Si tratta di una tendenza che si è accentuata nei nostri tempi: la s’incontra con certa frequenza in celebrazioni per gruppi ecclesiali particolari, in santuari, in certa predicazione radiofonica o televisiva. Certo che è sempre più difficile ascoltare discorsi religiosi che siano attrattivi, sostanziosi, coinvolgenti, appassionanti e convincenti. Anche quando sono ben costruiti sul piano didattico e intellettuale, mancano spesso della interpretazione e della lettura spirituale. Quando poi il discorso religioso cade nel didatticismo si può dire di esso ciò che è stato detto di certa cattiva teologia: “risponde in modo più o meno chiaro a domande che nessuno pone e che a nessuno stanno a cuore”. In questo caso il discorso diventa irrilevante rispetto alla vita.
Se a questo aggiungiamo la impreparazione a livello di comunicazione per la povertà di una seria preparazione retorica, teorica e pratica, nel curriculum di studi dei futuri evangelizzatori, aggravatasi dopo la riforma conciliare e solo di recente un po’ riconsiderata, tutto fa sentire il suo peso.
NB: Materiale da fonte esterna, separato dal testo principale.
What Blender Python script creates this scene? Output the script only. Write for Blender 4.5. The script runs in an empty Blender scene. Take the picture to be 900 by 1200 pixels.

Cosa aspettarci allora dalla proposta della Parola di Dio e dalla omiletica di oggi?
Che sia una meditazione, pregata e riflettuta, sulla Parola di Dio,
che sia parte propositiva e integrante della vita spirituale degli uomini di oggi,
che non sia solo informazione, ma forza di Dio che trasforma e dà vita.
Che le meditazioni, le prediche, le riflessioni religiose siano di qualità che nascano da un vero parlare con Dio, da un atto “sacramentale” che attualizzi la presenza misteriosa di Dio.
La Vergine Maria ci insegna come ascoltare, meditare, custodire, vivere la Parola di Dio. Viviamo del suo esempio.